Da questo nodo non si scappa. Lo ha spiegato bene Giancarlo Perasso su lavoce.info: gli Eurobond, comunque li si cucini, rischiano di essere controproducenti se non c’è prima un governo comune dell’economia. E Paul Krugman ci ha ricordato perché l’euro non è un’area valutaria ottimale: per la scarsa mobilità del lavoro e per la mancanza di integrazione fiscale. Lo si sapeva già prima: infatti, per molti l’euro significava gettare il cuore oltre l’ostacolo. Il problema è che la politica, dopo quello slancio iniziale, ha latitato. Oggi, la sfida è dura, ma non impossibile. Nel breve periodo, si tratta di rafforzare gli strumenti di assistenza alle crisi del debito dotati di una forte componente di condizionalità (come l’Esm) per non spaventare troppo i tedeschi, e di introdurre meccanismi di controllo delle banche e di garanzia dei depositi a livello europeo.
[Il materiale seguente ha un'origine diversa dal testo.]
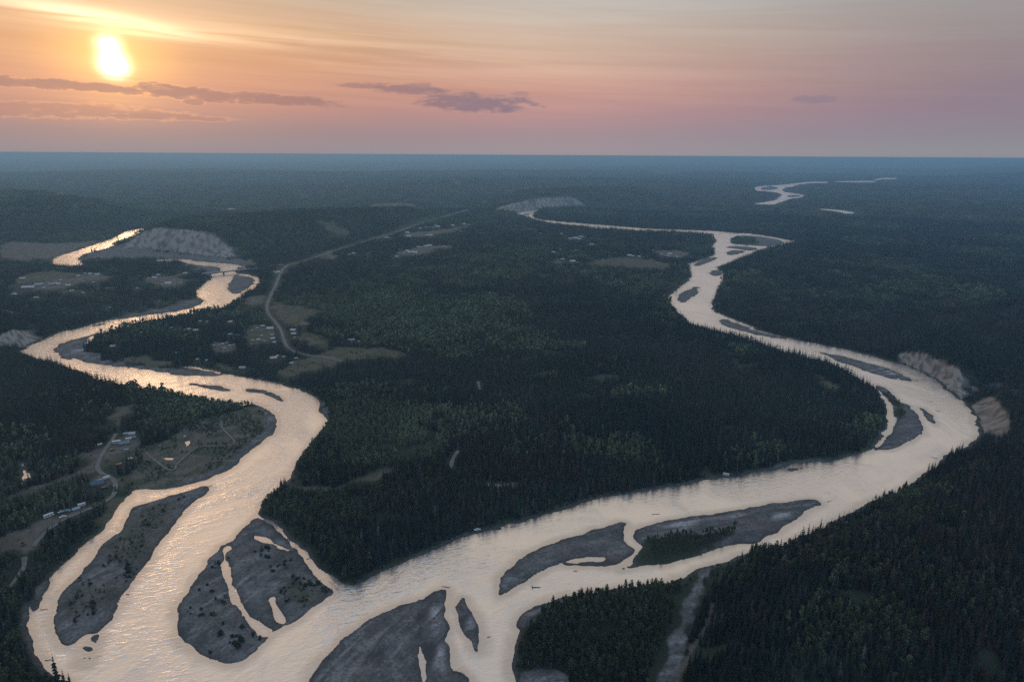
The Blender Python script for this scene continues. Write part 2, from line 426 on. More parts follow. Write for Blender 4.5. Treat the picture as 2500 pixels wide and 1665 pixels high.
SCRUB = [  # half-open bar ground with grass and brush
    "E 2050,790 1900,870 1750,900 1650,960 1500,1000 1300,1130 1150,1160 1130,1250 1050,1400 1060,1500 1300,1505 1500,1480 1720,1400 1900,1310 2020,1210 2150,1090 2250,1010 2270,930 2200,840",
]
SCRUB_ON_BAR = [
    "J 200,460 350,500 470,580 600,740 700,840 600,880 480,950 350,900 250,700", "I 1700,650 1820,720 1900,900 1800,1150 1650,1100 1600,900",
    "I 1150,150 1480,60 1400,220 1250,450 1050,750 800,1050 560,1050 520,950 700,720 900,480",
]
SAND = ["K 1380,300 1500,260 1700,230 1900,210 2100,170 2200,150 2000,220 1700,262 1450,325", "L 330,190 430,150 450,200 300,260 240,240", "H 1130,490 1250,515 1330,565 1200,545",
        "J 1530,960 1580,980 1600,1150 1560,1180", "J 1560,1300 1620,1300 1650,1500 1580,1480", "J 1800,1010 1850,1030 1870,1130 1830,1110",
        "J 40,345 250,400 420,490 400,510 200,430", "E 600,370 710,330 720,390 620,400", "I 800,880 850,880 860,990 790,990"]
MUD = ["J 1385,1020 1440,975 1480,990 1420,1150 1500,1220 1570,1250 1540,1400 1500,1500 1500,3000 1460,3000 1430,1450 1400,1200", "J 850,1450 880,1460 860,1540 760,1568 740,1560",
       "K 950,570 1080,575 1150,500 1180,500 1080,580 1000,612 800,612 700,600 850,590", "J 1760,960 1800,1000 1840,1120 1800,1080", "L 350,90 630,70 560,140 440,240 200,350 0,435 0,400 200,340 420,210 480,120"]
GRASS = [
    "C 770,1000 880,970 950,945 1050,935 1200,955 1460,975 1490,1020 1400,1042 1250,1027 1000,1012",
    "F 560,410 700,350 900,330 1150,340 1300,385 1280,410 1100,420 950,430 800,450 700,480 560,520 400,560 300,590 270,530 350,480 420,440 520,430",
    "B 200,1310 430,1340 630,1380 600,1410 450,1450 480,1500 420,1500 250,1440", "F 480,210 600,230 660,280 700,330 600,330 480,270 400,270",
    "E 1720,470 1850,450 1920,500 1930,540 1800,520", "E 1020,410 1300,420 1440,490 1300,495 1080,470",
    "F 300,1440 480,1490 700,1490 850,1440 1000,1370 1230,1330 1200,1370 1000,1440 880,1450 760,1500 450,1515 350,1500",
    "A 200,1090 280,1060 500,1055 690,1080 480,1130 250,1150 60,1165",
    "E 1140,1150 1130,1250 1050,1400 1060,1500 960,1568 I 930,60 880,80 960,20 1080,0 1030,70 950,150 900,230 800,320 760,320 800,200 880,130 E 960,1480 1040,1400 1050,1250",
    "E 950,1180 1050,1200 960,1300 850,1290",
    "C 1300,252 1450,235 1600,228 1650,240 1450,262", "C 1890,735 2000,745 1990,750 1880,742", "B 1870,735 1960,728 1950,740", "C 480,965 560,950 600,980 520,985",
    "H 680,560 740,600 820,680 760,690 700,620", "B 600,765 800,755 900,770 700,775", "D 570,1190 650,1220 600,1210", "D 1060,1235 1155,1250 1100,1252",
    "E 2070,1, 2080,2" if False else "F 0,200 60,150 180,150 250,240 240,300 60,310 0,280",
]
DIRT = [
    "E 1000,820 1130,800 1050,870 980,950 985,1000 930,930 890,915",
    "E 660,1200 930,1140 1050,1030 1130,1050 1140,1150 1050,1200 930,1210 850,1310 860,1370 960,1390 900,1480 840,1440 780,1350 300,1500 100,1575 100,1545 400,1440 720,1320 730,1260",
    "I 0,390 200,320 370,250 520,220 680,150 760,120 740,160 650,205 540,235 370,360 290,470 220,530 190,540 140,490 0,490",
    "A 0,800 450,832 700,812 860,788 760,842 600,880 430,950 0,975",
    "A 150,1200 350,1150 560,1110 700,1075 900,1090 900,1120 650,1140 560,1190 300,1215",
    "B 1200,910 1300,880 1500,840 1750,850 1550,870 1440,920 1300,925", "B 1300,745 1450,730 1700,700 1850,680 1700,720 1500,770 1320,770",
    "B 630,930 680,890 730,900 740,945 700,955", "A 1200,1110 1400,1100 1560,1125 1420,1180 1300,1175",
    "C 1310,900 1450,880 1600,890 1640,930 1540,950 1400,935", "C 620,790 720,770 760,785 650,800", "B 0,1260 150,1260 190,1290 100,1330 0,1320",
    "A 0,1400 150,1410 160,1440 80,1475 0,1460", "F 560,405 660,400 760,435 700,445 600,430", "E 1740,300 1850,290 1930,320 1900,370 1790,370",
    "B 0,955 70,970 85,990 0,1010", "B 1950,465 2000,485 1960,500", "B 1680,315 1710,320 1765,385 1740,385", "B 925,540 1150,490 1430,510 1300,540 1000,550",
    "B 430,1500 480,1475 470,1500", "G 0,1470 60,1460 250,1445 170,1490 80,1500",
]
ASPEN = [  # paler leafy woods
    "F 700,880 1000,860 1400,850 1800,860 2355,820 2355,1050 1800,1100 1400,1250 1100,1300 900,1300 700,1100",
    "G 800,780 1050,700 1350,650 1490,680 1480,740 1200,780 900,810", "G 0,870 350,830 330,900 0,950", "G 0,250 400,220 900,280 800,400 300,380 0,400",
    "E 950,600 1500,690 2000,790 1800,900 1500,1000 1200,1120 1150,1000 1300,850 1000,760",
    "H 900,1000 1200,900 1230,1000 1150,1120 900,1200 700,1200", "F 300,230 1300,400 1900,450 2355,300 2355,100 1300,250 800,200",
    "K 640,830 1200,720 1700,650 1690,700 1540,950 1400,1350 1200,1568 600,1568 200,1450 200,1200 500,950",
    "L 600,1300 900,1150 1300,1300 1500,1450 1500,1800 300,1800 300,1400", "L 0,550 300,440 400,500 100,700 0,850",
    "L 1250,0 1600,0 1550,150 1300,100", "B 200,1290 1000,1260 1500,1300 2355,1200 2355,1568 1500,1568 700,1520 630,1400",
    "E 700,300 1200,420 1440,480 1700,400 1700,250 1300,150 900,200",
    "J 130,90 350,150 420,400 560,560 700,700 500,520 300,300 100,210", "B 1600,1150 2000,1050 2355,1000 2355,1150 1700,1230",
]
CREEK_TRACK = "K 1820,950 1740,1180 1640,1300 1600,1420 1540,1500 1500,1640"

ROADS = {
    'highway': ("B 1840,550 1650,600 1450,655 1350,690 1250,730 1100,775 900,835 730,885 600,930 440,985 320,1010 270,1110 230,1210 190,1290 170,1350 190,1420 240,1470 290,1540 F 300,230 310,260 330,320 380,370 470,395 520,408 600,412 700,435 800,452", 11.5),
    'farm': ("E 955,1050 920,1110 850,1200 810,1280 800,1340 830,1375 900,1400 945,1440 955,1500 I 930,60 850,110 700,175 530,240 400,330 330,400 280,470", 4.0),
    'bank': ("I 205,555 205,600 200,650 130,750 65,820", 3.5),
    'brush': ("E 1820,940 1820,1000 1880,1060 1930,1110 1920,1150 1700,1150 1600,1165 1500,1260 1440,1310 1450,1340 1400,1360 1300,1290 1200,1200", 2.2),
    'woods': ("F 1745,1190 1710,1240 1690,1290 1690,1340", 4.0), 'cut': ("F 1910,620 1920,690", 3.5), 'clearing': ("F 1960,1470 2080,1480 2190,1475", 6.0),
    'bridge_approach': ("A 1990,1065 2080,1045 B 130,1035 230,1000 320,1010", 8.0), 'west': ("A 1715,1082 1580,1060 1500,1080 1300,1130 1050,1180 700,1215 370,1245", 7.0),
    'fields': ("F 280,182 200,190 60,200", 4.0),
}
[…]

Nel medio periodo, si tratta di imboccare la strada di una maggiore integrazione politica.

Dalla crisi dell’Europa si esce con più Europa: maggiore integrazione dei sistemi finanziari, maggiore mobilità del lavoro e istituzioni politiche che gestiscano all’unisono le politiche fiscali. E per avere più Europa servono due cose: leadership politiche forti e la volontà di ogni paese di percorrere la strada che porta a una maggiore omogeneità economica. Insomma, chi vuole gli Eurobond, sostenga una più stretta unione fiscale (leggi: nuovi trattati e istituzioni). Chi vuole il governo unico dell’economia, si dia da fare per rendere sostenibili i conti pubblici e le economie di tutti i paesi europei (leggi: riforme a casa propria). Non sono le politiche europee a dover risolvere i problemi nazionali, ma le politiche nazionali a dover risolvere i problemi europei. Non esistono scorciatoie. Lo so: non si dovrebbe mai concludere con una citazione abusata. Ma John è John. E secondo me rende l’idea (ai lettori di qdR l’ardua sentenza). Cari paesi europei, non chiedetevi cosa può fare l’Europa per voi, ma cosa potete fare voi per l’Europa.